What is the Pink Tax?

The Pink Tax is not another name for the wage gap, although it has a similar effect. Essentially, the Pink Tax is the extra amount of money women pay for the same products and services that men use. Some people call it price discrimination or gender pricing, which are far more informative names but they aren’t as catchy. 

In many circumstances, there are virtually no differences between men’s and women’s products. Especially when it comes to personal care products. Sure, the color of the product may be different, but if it gets the job done, what does it matter? Spoiler alert: it doesn’t.


What does this mean?

To put it into a practical context, think about deodorant. Whether you’re male, female, or non-binary, we are willing to bet that you sweat and therefore you buy deodorant. Now in a perfect world how much you sweat should impact what kind of deodorant you buy. There would be different products that catered to the amount of sweat you produce (moderate, extreme control, etc.) but that’s not how the aisles at the drugstore look. Instead, there are lines of men’s deodorant and women’s deodorant catering to the different sexes with different smells and packaging designs, but as many women know the men’s deodorant tends to work better – and it’s cheaper. Blogger Shay Marie of Bellatory depicts this reality in one of her popular articles

“Brands like to jack up the price of women’s products. They sell virtually the same products to men—minus some girly colors and some stuffy granny scents—for vastly lower prices. I was spending anywhere from $5 to $6 for my antiperspirant, and now that I use a man product, I spend $1 to $2 less per stick.”

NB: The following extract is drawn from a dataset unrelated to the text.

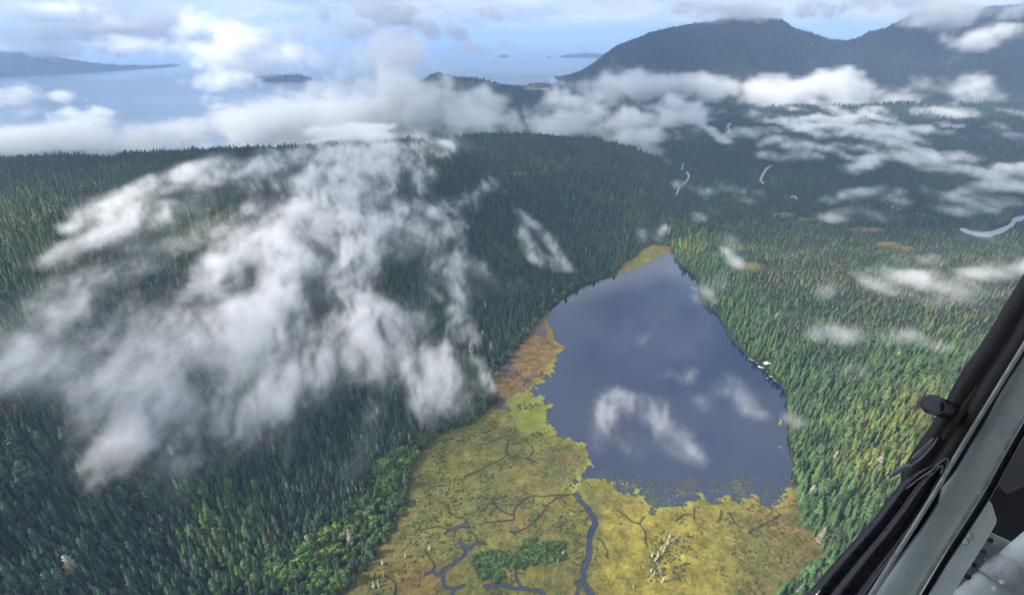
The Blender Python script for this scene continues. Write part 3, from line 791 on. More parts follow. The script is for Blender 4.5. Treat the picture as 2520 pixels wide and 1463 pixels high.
# trees on mountains and islands
mp, mc, mh = [], [], []
for gx_, gy_, z_, base, gcm in MOUNT:
    far = gy_[0] > 6000
    s = 40.0 if far else 19.0
    a, b = jgrid(gx_[0], gx_[-1], gy_[0], gy_[-1], s)
    i = np.clip((a - gx_[0]) / (gx_[1] - gx_[0]), 0, len(gx_) - 1.001); j = np.clip((b - gy_[0]) / (gy_[1] - gy_[0]), 0, len(gy_) - 1.001)
    ii, jj = i.astype(int), j.astype(int); fa, fb = i - ii, j - jj
    zz_ = (z_[ii, jj] * (1 - fa) + z_[ii + 1, jj] * fa) * (1 - fb) + (z_[ii, jj + 1] * (1 - fa) + z_[ii + 1, jj + 1] * fa) * fb
    qx, qy, _ = proj(a, b, zz_)
    k = (zz_ > base + 3) & (qx > -60) & (qx < 2600)
    # leave out the far sides that cannot be seen from this side of the ridge
    slope = (z_[ii, np.minimum(jj + 1, len(gy_) - 1)] - z_[ii, jj]) / (gy_[1] - gy_[0])
    k &= slope > -.12
    mp.append(np.stack([a, b, zz_ - 1], -1)[k]); mc.append(gcm[ii, jj][k] * .95); mh.append(np.full(k.sum(), 34.0 if far else 21.0))
mp, mc, mh = np.vstack(mp), np.vstack(mc), np.concatenate(mh); n = len(mp)
mh = mh * rng.uniform(.6, 1.25, n); mc = mc * rng.uniform(.7, 1.35, (n, 1))
scatter('mountain_forest', 'forest covering the mountain, foothills and islands', mp, np.stack([mh * 1.7, mh * 1.7, mh], -1), rots(n, .02), mc, rng.integers(0, 4, n), 'far_conifers')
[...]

“Well, just don’t buy products ‘for women’.”

If you’re thinking this, you almost got the point. If prices amongst men’s and women’s products were equal, we wouldn’t have to have this conversation. However, the ugly truth is that because of sales tax in the United States. When the system was built, politicians had to decide what products would be subject to taxes and what would be tax-free. 

Sure there are products such as razors or deodorants that people of all genders can use. So, why would any woman buy a product that we don’t think works that well, and costs us more money? Honestly, many women probably don’t realize the shocking difference. If women were fully aware of how much more they were spending per year on average, there’s a good chance they wouldn’t willingly spend the $1,300 more. Yes, you read that correctly, women spend about $1,300 more per year due to the Pink Tax. If you’re curious as to what the estimated price increase is by product type, here’s a quick breakdown.

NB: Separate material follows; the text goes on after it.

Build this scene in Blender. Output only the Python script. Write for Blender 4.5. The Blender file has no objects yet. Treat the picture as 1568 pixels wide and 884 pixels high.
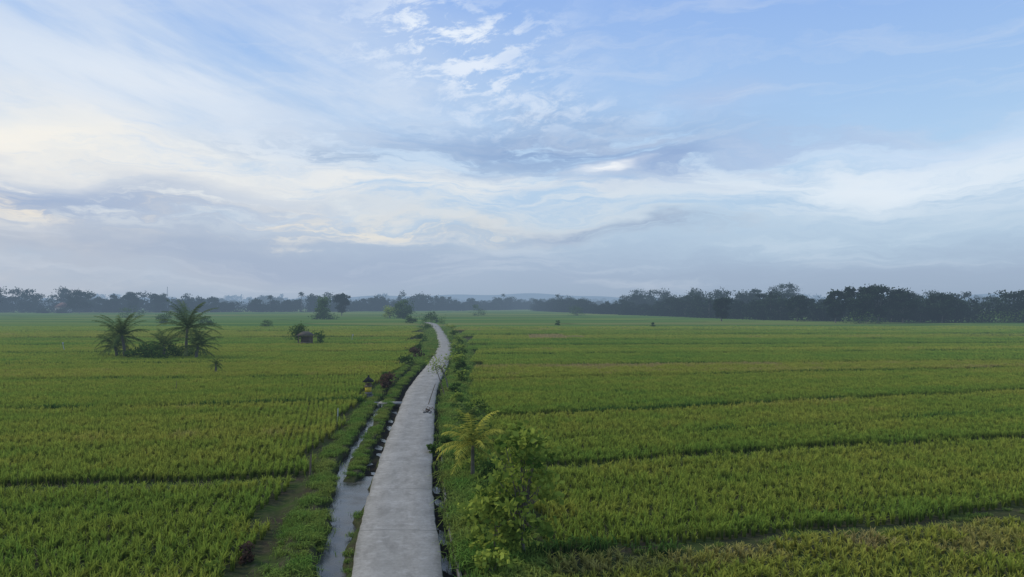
import bpy, math, numpy as np
from mathutils import Vector
rng=np.random.default_rng(7)
scene=bpy.context.scene
CAMH=9.0
def lin(r,g,b):
    f=lambda c:(c/255/12.92) if c/255<=0.04045 else ((c/255+0.055)/1.055)**2.4
    return (f(r),f(g),f(b),1.0)

# ---------------- mesh helpers ----------------
def mk(name,parts,mats,parent=None,loc=(0,0,0),link=True,smooth=False):
    V=[];F=[];T=[];M=[];o=0
    for p in parts:
        v,f,t,m=p
        v=np.asarray(v,float);f=np.asarray(f,int)
        V.append(v);F.append(f+o);o+=len(v)
        T.append(np.broadcast_to(np.asarray(t,float),(len(v),)))
        M.append(np.full(len(f),m))
    V=np.concatenate(V);F=np.concatenate(F);T=np.concatenate(T);M=np.concatenate(M)
    me=bpy.data.meshes.new(name)
    me.vertices.add(len(V));me.vertices.foreach_set('co',V.astype(np.float32).ravel())
    me.loops.add(F.size);me.loops.foreach_set('vertex_index',F.astype(np.int32).ravel())
    me.polygons.add(len(F));me.polygons.foreach_set('loop_start',(np.arange(len(F))*4).astype(np.int32))
    me.polygons.foreach_set('material_index',M.astype(np.int32))
    if smooth: me.polygons.foreach_set('use_smooth',np.ones(len(F),bool))
    me.update(calc_edges=True)
    a=me.attributes.new('tint','FLOAT','POINT');a.data.foreach_set('value',T.astype(np.float32))
    for m in mats: me.materials.append(m)
    ob=bpy.data.objects.new(name,me);ob.location=loc
    if link: scene.collection.objects.link(ob)
    if parent: ob.parent=parent
    return ob
def empty(name,loc):
    e=bpy.data.objects.new(name,None);e.location=loc;scene.collection.objects.link(e);return e
def tube(pts,rad,n=6,t=0.5,m=1):
    pts=np.asarray(pts,float);V=[];F=[]
    for i,p in enumerate(pts):
        d=pts[min(i+1,len(pts)-1)]-pts[max(i-1,0)];d/=np.linalg.norm(d)+1e-9
        a=np.cross(d,[0.3,0.9,0.1]);a/=np.linalg.norm(a)+1e-9;b=np.cross(d,a)
        for k in range(n):
            th=2*math.pi*k/n;V.append(p+rad[i]*(math.cos(th)*a+math.sin(th)*b))
    for i in range(len(pts)-1):
        for k in range(n):
            F.append([i*n+k,i*n+(k+1)%n,(i+1)*n+(k+1)%n,(i+1)*n+k])
    return (np.array(V),np.array(F),t,m)
def box(cx,cy,cz,sx,sy,sz,m=0,taper=1.0,t=0.5):
    V=[];
    for z,s in ((cz-sz/2,1),(cz+sz/2,taper)):
        for x,y in ((-1,-1),(1,-1),(1,1),(-1,1)):V.append((cx+x*sx/2*s,cy+y*sy/2*s,z))
    F=[[0,3,2,1],[4,5,6,7],[0,1,5,4],[1,2,6,5],[2,3,7,6],[3,0,4,7]]
    return (np.array(V),np.array(F),t,m)
def unit(n,r):
    v=r.normal(size=(n,3));return v/np.linalg.norm(v,axis=1,keepdims=True)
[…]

7% more for toys and accessories

4% more for children’s clothing

8% more for adult clothing

13% more for personal care products

8% more for senior/home health care products


What is being done about it?

Luckily, more and more people are becoming aware of the Pink Tax and are raising their concerns about it. On the legal side, there have been many attempts to legislate against the Pink Tax on the federal level. However, there haven’t been many successes with national legislation. You may recall the Pink Tax Repeal Act, which was first introduced in 2016, then reintroduced in 2018, and then again in 2019. The bipartisan act is still up for debate and back in 2021, Congresswoman Jackie Speier again reintroduced the act. Maybe 2022 will be the year the Pink Tax Repeal Act will finally be passed.

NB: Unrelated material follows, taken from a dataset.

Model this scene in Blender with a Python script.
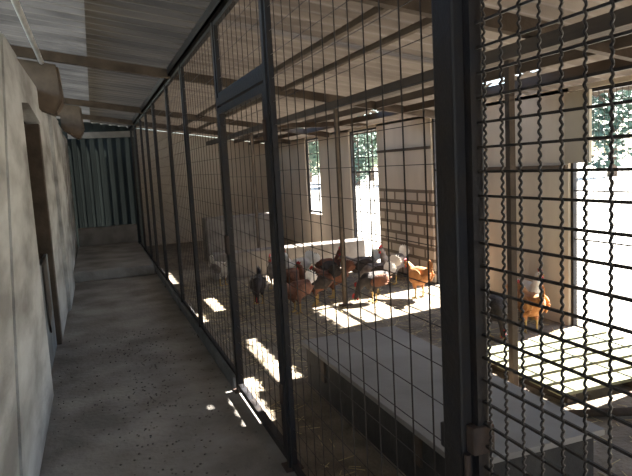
import bpy, bmesh, math, random
from mathutils import Vector, Matrix, noise
random.seed(7)
S = bpy.context.scene
for o in list(bpy.data.objects): bpy.data.objects.remove(o)
COL = S.collection

# ------------------------------------------------------------------ camera
FPX, CX, CY = 600.0, 316.0, 238.0
v = Vector((93-CX, 178-CY, FPX)); sl = -.054
vx = -(FPX*FPX + v.y*v.y - v.y*sl*v.x)/(v.x + v.y*sl)
vy = v.y + sl*(vx - v.x)
Yc = v.normalized(); Xc = Vector((vx, vy, FPX)).normalized()
if Xc.x < 0: Xc = -Xc
Zc = Xc.cross(Yc)
cd = bpy.data.cameras.new('camera'); cam = bpy.data.objects.new('camera', cd); COL.objects.link(cam)
cd.sensor_width = 36; cd.lens = 36*FPX/632; cd.clip_start = .02; cd.clip_end = 400
right = Vector((Xc.x, Yc.x, Zc.x)); down = Vector((Xc.y, Yc.y, Zc.y)); fwd = Vector((Xc.z, Yc.z, Zc.z))
M = Matrix((right, -down, -fwd)).transposed().to_4x4(); M.translation = (0, 0, 1.5)
cam.matrix_world = M
S.camera = cam

# ------------------------------------------------------------------ world, sun, exposure
SUN = Vector((-1, -.17, -.9)).normalized()
w = bpy.data.worlds.new('world'); S.world = w; w.use_nodes = True
nt = w.node_tree; bg = nt.nodes['Background']
sky = nt.nodes.new('ShaderNodeTexSky'); sky.sky_type = 'NISHITA'; sky.sun_disc = False
sky.sun_elevation = math.asin(-SUN.z); sky.sun_rotation = math.atan2(-SUN.x, -SUN.y)
sky.dust_density = .8; sky.air_density = 1.0
nt.links.new(sky.outputs[0], bg.inputs[0]); bg.inputs[1].default_value = .22
ld = bpy.data.lights.new('sun', 'SUN'); ld.energy = 22; ld.angle = .009; ld.color = (1, .95, .87)
sun = bpy.data.objects.new('sun', ld); COL.objects.link(sun)
sun.rotation_euler = SUN.to_track_quat('-Z', 'Y').to_euler(); sun.location = (12, 6, 12)
S.view_settings.view_transform = 'Standard'; S.view_settings.look = 'None'
S.view_settings.gamma = 1; S.view_settings.use_curve_mapping = False
S.view_settings.exposure = 1.7

# ------------------------------------------------------------------ materials
def mat(name, c1, c2=None, scale=4, rough=.85, bump=0, bscale=30, metal=0, detail=6, stretch=(1, 1, 1), lo=.35, hi=.65):
    m = bpy.data.materials.new(name); m.use_nodes = True
    n = m.node_tree.nodes; l = m.node_tree.links; b = n['Principled BSDF']
    b.inputs['Roughness'].default_value = rough; b.inputs['Metallic'].default_value = metal
    c2 = c2 or tuple(x*.75 for x in c1)
    tc = n.new('ShaderNodeTexCoord'); mp = n.new('ShaderNodeMapping'); mp.inputs['Scale'].default_value = stretch
    l.new(tc.outputs['Object'], mp.inputs[0])
    t = n.new('ShaderNodeTexNoise'); t.inputs['Scale'].default_value = scale; t.inputs['Detail'].default_value = detail
    l.new(mp.outputs[0], t.inputs[0])
    r = n.new('ShaderNodeValToRGB'); e = r.color_ramp.elements
    e[0].position = lo; e[1].position = hi; e[0].color = (*c2, 1); e[1].color = (*c1, 1)
    l.new(t.outputs[0], r.inputs[0]); l.new(r.outputs[0], b.inputs['Base Color'])
    if bump:
        t2 = n.new('ShaderNodeTexNoise'); t2.inputs['Scale'].default_value = bscale; t2.inputs['Detail'].default_value = 5
        l.new(mp.outputs[0], t2.inputs[0])
        bu = n.new('ShaderNodeBump'); bu.inputs['Strength'].default_value = bump; bu.inputs['Distance'].default_value = .02
        l.new(t2.outputs[0], bu.inputs['Height']); l.new(bu.outputs[0], b.inputs['Normal'])
    return m
def brick_mat():
    m = bpy.data.materials.new('block_wall'); m.use_nodes = True
    n = m.node_tree.nodes; l = m.node_tree.links; b = n['Principled BSDF']; b.inputs['Roughness'].default_value = .9
    tc = n.new('ShaderNodeTexCoord'); mp = n.new('ShaderNodeMapping'); mp.inputs['Rotation'].default_value = (0, math.pi/2, math.pi/2)
    sp = n.new('ShaderNodeSeparateXYZ'); cb = n.new('ShaderNodeCombineXYZ')
    l.new(tc.outputs['Object'], sp.inputs[0]); l.new(sp.outputs['Y'], cb.inputs['X']); l.new(sp.outputs['Z'], cb.inputs['Y'])
    t = n.new('ShaderNodeTexBrick'); t.inputs['Scale'].default_value = 1
    t.inputs['Brick Width'].default_value = .3; t.inputs['Row Height'].default_value = .14; t.inputs['Mortar Size'].default_value = .022
    t.inputs['Color1'].default_value = (.54, .46, .375, 1); t.inputs['Color2'].default_value = (.46, .385, .31, 1); t.inputs['Mortar'].default_value = (.17, .13, .10, 1)
    l.new(cb.outputs[0], t.inputs[0]); l.new(t.outputs[0], b.inputs['Base Color'])
    bu = n.new('ShaderNodeBump'); bu.invert = True; bu.inputs['Distance'].default_value = .02
    l.new(t.outputs['Fac'], bu.inputs['Height']); l.new(bu.outputs[0], b.inputs['Normal'])
    return m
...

On the bright side, there have been a few successes on the local level. Some states have been pushing against this discriminatory pricing. For example, New York City and California have passed laws that make it difficult for gender-based pricing to occur. Yes, these are small victories, but they are victories nonetheless.


How can you avoid the Pink Tax?

For now, the best way to make your opinion known is to get in contact with your state representatives and voice your support! Not only for the Pink Tax Repeal Act but all issues about gender equality and women’s rights. Let it be known that we will not stand for gender discrimination and the Pink Tax.

If you’re looking to make immediate changes to avoid the Pink Tax, keep your eyes out for the brands that have opted to utilize gender-neutral marketing and packaging practices. Dollar Shave Club has addressed the Pink Tax issue head-on, and other companies like Public Goods have stayed away from the gender-stereotyped designs as a whole and we’re slowly starting to see more companies follow those footsteps. We hope that one day, economic discrimination will not be as blatant nor as tolerated as it is today, until then, we’ve got work to do.


As for now, write to your representatives and support companies that address the Pink Tax. Together we can combat the issue, but it will take time and work. Cheers to a Pink Tax-free future!